Part of the damaged helicopter is seen lying in the compound Photo: AFP
It has become clear that US special forces used a previously unseen stealth helicopter for the mission in order to evade Pakistani radar or being heard on the final approach to the home of the al-Qaeda terrorist.

The American troops used thermite grenades to destroy the helicopter’s main body but its rear section was left intact and taken away by the Pakistani military soon after the night raid on Monday. It is feared that if Islamabad refuses a request from Washington for the return of the tail section that the issue could turn into a diplomatic rift.

Relations are already fraught after the Seal Team Six raid entered Pakistan airspace apparently without permission and after the government was accused in some quarters of “harbouring” bin Laden.
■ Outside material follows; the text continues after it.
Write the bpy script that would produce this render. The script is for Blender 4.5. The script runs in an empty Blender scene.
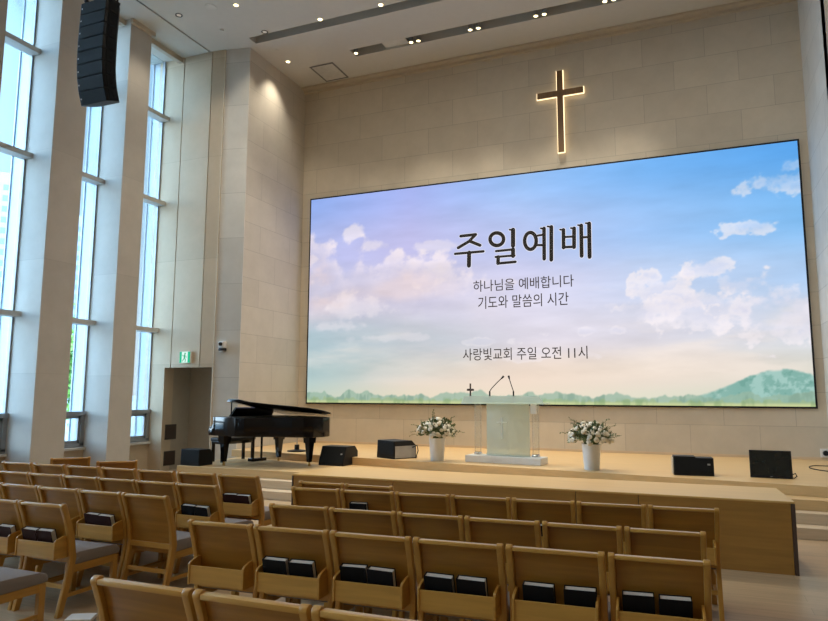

It is believed that US Special Operations Command decided to give the operation the greatest chance of surprise by using the untested helicopters, probably modified Blackhawks.

Neighbours have said they did not hear the helicopters until they were directly overhead at 1am.

It is likely that the operation was launched from a special forces base inside the Afghanistan border. Their destination, Abbottabad, would have been at the limit of their range, although Blackhawks can be refuelled mid-flight.

One of the aircraft crashed during the raid after it is thought the engines developed a problem. Experts believe that the shape and design of the aircraft is similar to that of the RAH 66 Comanche helicopter, a project that was scrapped after $7 billion [£4.26 billion] was spent on eight prototypes.

However, it now appears that the Americans might have adapted some of the technology and bolted it on to a Blackhawk. The modified tail boom would have reduced noise and appears to be covered in a hi-tech material used on stealth fighters.

Peter Felstead, the editor of Jane’s Defence Weekly, said analysts had carefully studied the pictures and concluded that it was a “stealth helicopter that we have not seen before”. “The Americans will be extremely keen to get the wreckage back but there will also be real concerns about the technology finding its way to China,” he said. “This kind of technology would be extremely useful to them at this point.”

Pakistan has a well-established military relationship with China, working jointly on the JF17 Thunder fighter project. The Chinese have exclusive access to a naval port.

The People’s Liberation Army is in the early stages of developing an attack helicopter that would benefit significantly from stealth technology. The Chinese are experts at reverse-engineering, using Western technology to develop its own armoured vehicles, warships and aircraft. It recently released photographs of an aircraft that closely resembled the US Air Force’s highly advanced F22 Raptor.

A spokesman for the American military said: “No operational details have been released about units or equipment.”